The standard Excel format is "1.23E+04".
  • This is the way Excel outputs the number (if you ask for scientific notation).
  • You can also type in numbers in this format - simply type "1.23E4" or "1.23E+04". If you want you may add "=" before the number.
Standard scientific notation would be "1.23 x 10[SUP]4[/SUP]", where the "4" should be a superscript. (I don't think the software for this forum supports superscripts).
  • There is no way I know to have Excel convert to exactly this format.
  • If you type the numbers by hand, you can have Excel put the number in this format - however Excel will not recognize this as the number 12,300.

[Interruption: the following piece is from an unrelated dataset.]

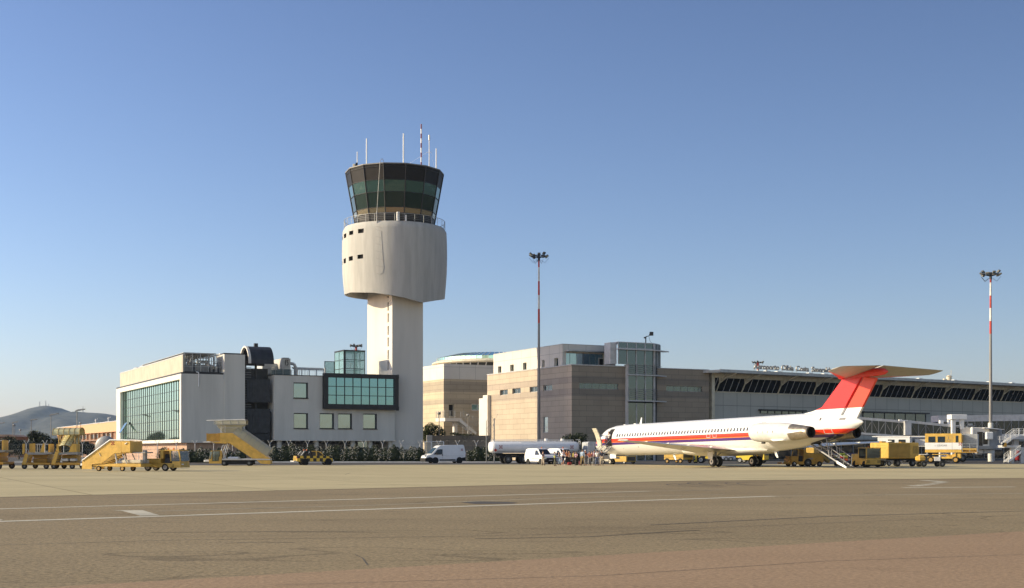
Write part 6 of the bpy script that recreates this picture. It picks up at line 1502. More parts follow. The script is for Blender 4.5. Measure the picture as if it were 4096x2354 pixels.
b = MB(); p = e(148,468); s = .2; b._add([(p[0]-s,-.012,p[1]),(p[0],-.012,p[1]-s),(p[0]+s,-.012,p[1]),(p[0],-.012,p[1]+s),(p[0]-s,-.002,p[1]),(p[0],-.002,p[1]-s),(p[0]+s,-.002,p[1]),(p[0],-.002,p[1]+s)],[(0,1,2,3),(0,4,5,1),(1,5,6,2),(2,6,7,3),(3,7,4,0)],False); b.build('hazard_diamond', mat('diamond_red', (.45,.03,.02), .5), t)

# ---- two small white delivery vans
def small_van(px, Y, a, label):
    F = fr(px, Y, a); W = 1.66
    t = fthing('small_van', label, 'van', F, 'small white vans beside the tanker')
    tum = lambda z: 1.0 if z < .95 else max(.78, 1-(z-.95)*.22)
    prof = [(-4.0,.3),(-4.05,.95),(-3.9,1.75),(-3.6,1.84),(-1.9,1.86),(-1.45,1.78),(-.82,1.12),(-.12,.95),(.02,.75),(.04,.3)]
    b = MB(); b.slab(prof, 0, W, tum); b.build('body', M['white'], t, bevel=.05)
    b = MB(); b.slab([(-1.95,1.62),(-1.55,1.62),(-1.02,1.15),(-1.02,1.08),(-1.95,1.08)], -.006, W+.006, tum); b.build('side_window', M['glassvan'], t)
    b = MB(); b.quad((-.84,.1,1.15),(-.84,W-.1,1.15),(-1.40,W-.2,1.74),(-1.40,.2,1.74)); b.build('windscreen', M['glassvan'], t)
    b = MB(); b.rbox(-.25,.12,-.02,W+.02,.25,.6,.05); b.box(.02,.10,.35,W-.35,.601,.74); b.build('bumper', M['black'], t); b = MB(); b.box(-4.1,-3.9,.0,W,.25,.5); b.build('rear_bumper', M['black'], t)
    for y in (.08, W-.36): b = MB(); b.rbox(-.12,.06,y,y+.28,.70,.88,.04); b.build('headlight', M['glasspale'], t)
    b = MB(); b.box(.115,.128,W/2-.25,W/2+.25,.42,.52); b.build('number_plate', M['lightgrey'], t)
    b = MB(); b.cyl((-1.7,W/2,1.86),(-1.7,W/2,2.02),.06,n=8); b.build('beacon', M['orange'], t)
    b = MB(); b.box(-2.5,-1.0,-.02,-.003,.62,.66); b.box(-2.52,-2.5,-.005,.0,.5,1.5); b.build('rub_strip', M['black'], t)
    for x in (-3.3, -.75):
        b = MB(); b.cyl((x,-.008,.3),(x,.1,.3),.36,n=18); b.build('wheel_arch', M['black'], t)
        for y in (.08, W-.08): wheel(t, x, y, .29, .18, 'rimg')
    return t
small_van(1950+1045/4.607, 148, -R(56), 'small white delivery van with roof beacon, left one of the pair beside the tanker')
small_van(1950+1445/4.607, 149, -R(56), 'small white delivery van mostly hidden behind the waiting passengers')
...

An alternate format is "1.23 x 10^4"
, using "^" to indicate a superscript.
  • With a little cleverness, I forced Excel to convert a number to this format. However the result would no longer be considered a number by Excel, and so no further mathematical operations could be performed.

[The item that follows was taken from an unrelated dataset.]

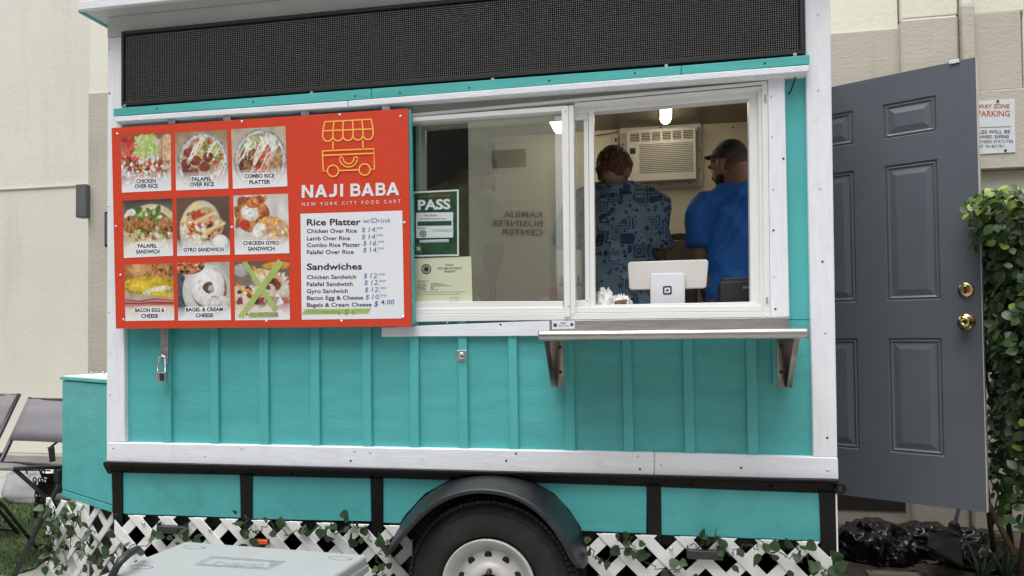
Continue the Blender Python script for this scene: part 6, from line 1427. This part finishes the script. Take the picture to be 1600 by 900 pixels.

  • You can type numbers in this format - "=1.23*10^4" - and have it interpreted correctly by Excel as 12,300. (Note that you must use "*" rather than "x" for multiplication, and you must start with "=" or "+".)
IMHO, the second format (using superscripts) is the ideal. That is the way textbooks and technical papers express scientific notation. In a formal report using a word processor, that is how I would do it.

However, superscripts are a luxury that most technical software ignores. For standard reports generated directly from a spreadsheet, the Excel format seems perfectly clear and perfectly standard. Trying to retype or convert that standard formatting would just introduce the potential for more mistakes.